The biggest detractors from performance were our underweight position in Goodman NZ (GNZ), and out of index position in Summerset.  GNZ reported an inline result with cash earnings up 6% and continue to point to ~5% earnings growth which is above the NZ sector average and helped lift the share price off recent lows.  

We actively manage the fund’s foreign currency exposure from Australian equities. The NZ dollar dropped -1.68% against the Australian dollar during the month. 

What happened in the markets you invest in?  

The NZ 10yr Govt. remained volatile during May, however it ended the month at ~4.60% down 10bps from April month end. The NZ REIT index reflected this sentiment during the month, up 2.49%. The REIT index is down year to date compared to the wider NZX50 index. New Zealand Rural Landco, GNZ and Stride Property (SPG) outperformed the sector in May while Argosy (ARG), Vital Healthcare and Asset Plus underperformed. 

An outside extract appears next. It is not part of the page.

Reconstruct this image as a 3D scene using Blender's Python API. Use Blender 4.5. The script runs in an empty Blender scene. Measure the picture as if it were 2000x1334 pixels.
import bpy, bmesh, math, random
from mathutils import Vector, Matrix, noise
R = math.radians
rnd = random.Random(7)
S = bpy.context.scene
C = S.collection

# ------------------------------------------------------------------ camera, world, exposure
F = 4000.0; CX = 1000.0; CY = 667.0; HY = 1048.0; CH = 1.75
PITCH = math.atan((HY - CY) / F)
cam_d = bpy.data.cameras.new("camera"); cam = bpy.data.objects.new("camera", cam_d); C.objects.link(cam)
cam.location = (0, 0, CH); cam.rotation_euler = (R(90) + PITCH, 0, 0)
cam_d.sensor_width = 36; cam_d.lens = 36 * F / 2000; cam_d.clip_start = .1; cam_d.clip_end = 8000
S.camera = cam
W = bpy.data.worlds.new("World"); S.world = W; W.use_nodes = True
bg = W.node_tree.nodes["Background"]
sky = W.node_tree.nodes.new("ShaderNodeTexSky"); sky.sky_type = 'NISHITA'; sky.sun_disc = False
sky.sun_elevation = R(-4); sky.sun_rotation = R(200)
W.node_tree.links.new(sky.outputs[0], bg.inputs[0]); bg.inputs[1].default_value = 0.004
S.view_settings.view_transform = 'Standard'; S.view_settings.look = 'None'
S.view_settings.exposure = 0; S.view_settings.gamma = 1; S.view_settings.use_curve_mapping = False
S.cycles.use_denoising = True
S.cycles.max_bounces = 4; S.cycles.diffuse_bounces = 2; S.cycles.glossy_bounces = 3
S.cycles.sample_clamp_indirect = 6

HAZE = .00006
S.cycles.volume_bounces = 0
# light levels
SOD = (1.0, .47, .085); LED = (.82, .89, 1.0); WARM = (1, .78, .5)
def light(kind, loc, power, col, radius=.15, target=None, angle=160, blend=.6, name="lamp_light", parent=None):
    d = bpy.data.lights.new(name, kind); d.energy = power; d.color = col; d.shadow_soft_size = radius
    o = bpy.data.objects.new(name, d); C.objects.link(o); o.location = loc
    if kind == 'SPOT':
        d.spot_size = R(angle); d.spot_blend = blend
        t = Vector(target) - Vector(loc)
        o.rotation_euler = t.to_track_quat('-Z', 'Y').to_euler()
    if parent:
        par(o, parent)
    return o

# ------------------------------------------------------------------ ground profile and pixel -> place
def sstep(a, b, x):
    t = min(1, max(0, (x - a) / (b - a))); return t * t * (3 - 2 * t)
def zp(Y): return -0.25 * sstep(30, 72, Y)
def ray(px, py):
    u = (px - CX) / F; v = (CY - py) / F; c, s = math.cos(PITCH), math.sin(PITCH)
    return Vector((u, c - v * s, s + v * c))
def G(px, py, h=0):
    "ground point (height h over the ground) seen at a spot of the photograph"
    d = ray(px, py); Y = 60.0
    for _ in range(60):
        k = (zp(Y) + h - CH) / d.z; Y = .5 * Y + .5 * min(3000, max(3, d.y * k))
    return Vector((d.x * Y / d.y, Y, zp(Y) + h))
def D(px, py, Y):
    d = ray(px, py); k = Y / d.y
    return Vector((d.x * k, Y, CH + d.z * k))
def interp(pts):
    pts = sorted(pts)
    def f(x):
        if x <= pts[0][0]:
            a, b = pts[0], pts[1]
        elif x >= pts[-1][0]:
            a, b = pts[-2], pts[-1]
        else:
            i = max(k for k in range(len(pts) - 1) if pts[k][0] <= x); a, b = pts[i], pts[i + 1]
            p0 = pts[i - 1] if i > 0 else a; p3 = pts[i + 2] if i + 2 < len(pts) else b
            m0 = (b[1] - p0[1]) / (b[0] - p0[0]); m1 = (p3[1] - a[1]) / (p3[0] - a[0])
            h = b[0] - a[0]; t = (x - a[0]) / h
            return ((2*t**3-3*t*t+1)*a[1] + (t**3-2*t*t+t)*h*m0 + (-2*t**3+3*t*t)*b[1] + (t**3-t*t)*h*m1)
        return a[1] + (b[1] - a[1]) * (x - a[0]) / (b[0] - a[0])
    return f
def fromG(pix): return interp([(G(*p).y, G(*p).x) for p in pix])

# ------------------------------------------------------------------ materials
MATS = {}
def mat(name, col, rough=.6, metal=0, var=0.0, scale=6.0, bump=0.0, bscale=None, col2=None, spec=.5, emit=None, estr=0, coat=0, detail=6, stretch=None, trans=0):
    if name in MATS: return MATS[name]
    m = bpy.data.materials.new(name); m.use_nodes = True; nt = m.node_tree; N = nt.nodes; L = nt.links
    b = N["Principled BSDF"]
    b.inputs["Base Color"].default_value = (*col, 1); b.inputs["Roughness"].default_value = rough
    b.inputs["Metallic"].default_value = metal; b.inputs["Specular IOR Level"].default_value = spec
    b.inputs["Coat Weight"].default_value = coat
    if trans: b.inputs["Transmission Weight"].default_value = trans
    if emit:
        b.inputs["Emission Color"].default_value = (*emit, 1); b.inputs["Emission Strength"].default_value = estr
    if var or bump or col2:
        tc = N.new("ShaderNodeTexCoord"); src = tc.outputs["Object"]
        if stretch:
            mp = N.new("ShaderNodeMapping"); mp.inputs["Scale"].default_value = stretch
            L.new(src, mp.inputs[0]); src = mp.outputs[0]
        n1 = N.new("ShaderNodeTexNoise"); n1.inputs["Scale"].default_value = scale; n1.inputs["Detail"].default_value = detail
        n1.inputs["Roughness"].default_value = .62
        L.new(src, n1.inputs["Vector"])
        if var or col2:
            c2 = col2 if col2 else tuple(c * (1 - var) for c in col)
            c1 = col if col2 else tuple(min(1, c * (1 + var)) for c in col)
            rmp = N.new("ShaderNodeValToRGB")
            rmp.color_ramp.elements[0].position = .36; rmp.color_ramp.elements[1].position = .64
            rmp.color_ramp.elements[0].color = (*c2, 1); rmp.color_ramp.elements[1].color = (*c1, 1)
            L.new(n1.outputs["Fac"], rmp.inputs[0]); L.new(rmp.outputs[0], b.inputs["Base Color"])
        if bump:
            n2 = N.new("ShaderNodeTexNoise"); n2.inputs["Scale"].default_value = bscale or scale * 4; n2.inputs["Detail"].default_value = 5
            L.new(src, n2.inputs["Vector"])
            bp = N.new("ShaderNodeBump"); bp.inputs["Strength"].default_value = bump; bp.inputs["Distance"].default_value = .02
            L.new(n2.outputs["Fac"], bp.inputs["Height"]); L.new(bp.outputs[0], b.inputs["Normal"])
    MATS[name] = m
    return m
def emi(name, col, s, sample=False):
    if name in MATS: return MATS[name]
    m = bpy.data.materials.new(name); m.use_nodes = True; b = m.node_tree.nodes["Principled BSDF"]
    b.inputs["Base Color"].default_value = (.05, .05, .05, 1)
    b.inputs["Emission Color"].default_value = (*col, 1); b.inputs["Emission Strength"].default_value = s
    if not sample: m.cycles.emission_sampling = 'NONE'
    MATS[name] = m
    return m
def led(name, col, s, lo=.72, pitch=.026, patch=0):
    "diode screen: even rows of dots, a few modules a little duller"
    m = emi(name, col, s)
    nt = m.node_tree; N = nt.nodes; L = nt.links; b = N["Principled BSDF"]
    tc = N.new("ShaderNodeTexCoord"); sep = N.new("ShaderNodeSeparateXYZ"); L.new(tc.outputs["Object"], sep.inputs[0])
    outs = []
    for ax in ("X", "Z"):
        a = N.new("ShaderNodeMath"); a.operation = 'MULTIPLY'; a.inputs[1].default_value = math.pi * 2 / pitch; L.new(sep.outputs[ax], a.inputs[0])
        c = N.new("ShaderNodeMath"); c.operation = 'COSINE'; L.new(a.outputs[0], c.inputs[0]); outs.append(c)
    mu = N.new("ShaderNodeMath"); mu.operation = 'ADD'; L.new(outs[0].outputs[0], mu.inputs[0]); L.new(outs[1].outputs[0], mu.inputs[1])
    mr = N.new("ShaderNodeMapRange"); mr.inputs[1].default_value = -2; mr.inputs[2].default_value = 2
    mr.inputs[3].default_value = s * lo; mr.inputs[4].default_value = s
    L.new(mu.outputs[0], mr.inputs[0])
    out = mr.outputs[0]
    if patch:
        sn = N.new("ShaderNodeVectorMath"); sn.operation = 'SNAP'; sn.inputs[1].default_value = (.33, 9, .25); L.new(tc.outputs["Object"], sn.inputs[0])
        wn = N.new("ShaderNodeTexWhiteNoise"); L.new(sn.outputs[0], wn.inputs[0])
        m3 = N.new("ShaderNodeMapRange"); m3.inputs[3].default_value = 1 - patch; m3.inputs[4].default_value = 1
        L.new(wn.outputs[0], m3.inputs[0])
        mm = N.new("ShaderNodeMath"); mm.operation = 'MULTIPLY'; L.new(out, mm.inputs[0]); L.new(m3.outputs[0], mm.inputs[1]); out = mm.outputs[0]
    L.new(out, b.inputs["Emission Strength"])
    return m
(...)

Six listed property companies reported annual results in May. Reported annual results and forward guidance were largely in line with expectations with the exception of maintenance capex, where spend was lifted to take account of tax deductions. Operating fundamentals remain solid, though vacancy is starting to creep into portfolios. Leasing conditions are becoming more challenging (particularly for Auckland industrial and Wellington office), reflected in higher incentives and longer lease-up times. Some landlords have deferred developments (Argosy), while others continue to invest through the cycle through brownfield/greenfield development (GNZ, Kiwi Property, SPG). 

What are we thinking about the future?  

Despite recent volatility, we continue to view property as attractive given its predictable earnings and undemanding valuation metrics, specifically: (1) a -21% discount to NTA; (2) a gross yield of 8.3% (33% taxpayer), which is 370bp above the 10year bond rate (five-year average c.320bp); and (3) a PE of c.16x, more than nine turns below the broader NZ market.